What we have decided on doing is to start from a very small (low hundreds) indexing batch size, and see what is actually going on live. If we see that we have more documents to index than the current batch size, we will slowly double the size of the batch. Slowly, because bigger batches requires more memory, and we also have to take into account current utilization, memory usage, and a bunch of other factors as well. We also go the other way around, able to reduce the indexing batch size on demand based on how much work we have to do right now.

We also provide an upper limit, because at some point it make sense to just do a big batch and make the indexing results visible than to try to do everything all at once.

The fun part in all of that is that once we have found the appropriate algorithm for this, it means that RavenDB will automatically adjust itself based on real production load.
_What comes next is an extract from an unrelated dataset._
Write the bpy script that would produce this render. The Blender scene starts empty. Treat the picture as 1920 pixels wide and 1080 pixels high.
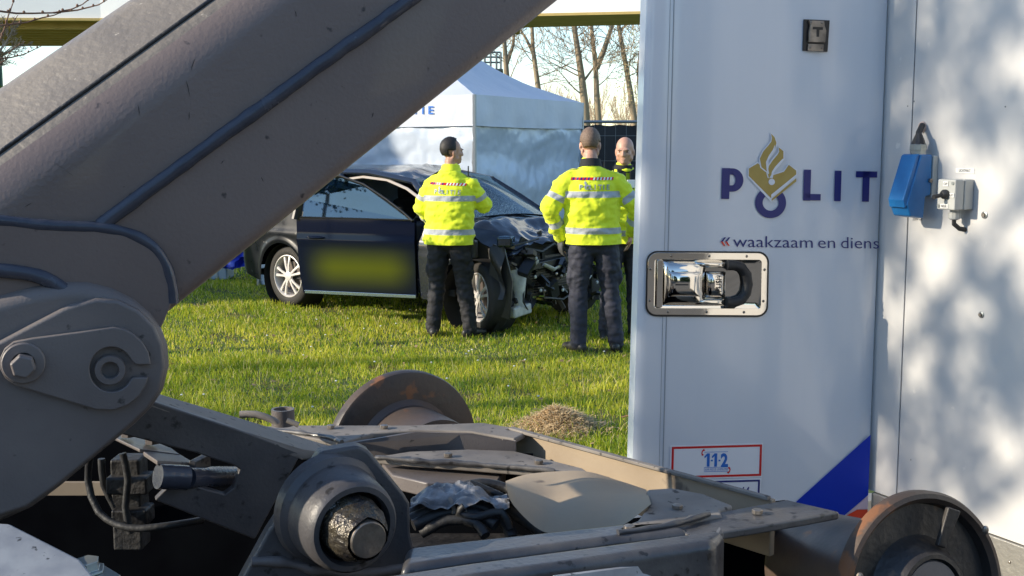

If you have an low update rate, it will favor small indexing batches and immediately execute indexing on the new documents. However, if you suddenly have a spike in traffic and the update rate goes up, RavenDB will adjust the indexing batch size so it will be able to keep up with your rate.

We have done some (read, a huge amount) testing with regards to this new optimization, and it turns out that under slow update frequency, we are seeing an average of 15 – 25 ms between a document update and it showing up in the indexes. That is pretty good, but what is going on when we have data just pouring in?

We tested this with a 3 million documents and 3 indexes. And it turn out that under this scenario, where we are trying to shove data into RavenDB as fast as it can accept it, we do see an increase in index latency. Under those condition, latency rose all the way to 1.5 seconds.

This is actually something that I am very happy about, because we were able to automatically adjust to the changing conditions, and were still able to index things at a reasonable rate (note that under this scenario, the batch size was usually 8 – 16 thousands documents, vs. the 128 – 256 that it is normally).

Because we were able to adjust the batch size on the fly, we could handle sustained writes at this rate with no interruption in service and no real need to think about this from the users perspective.. Exactly what the RavenDB philosophy calls for.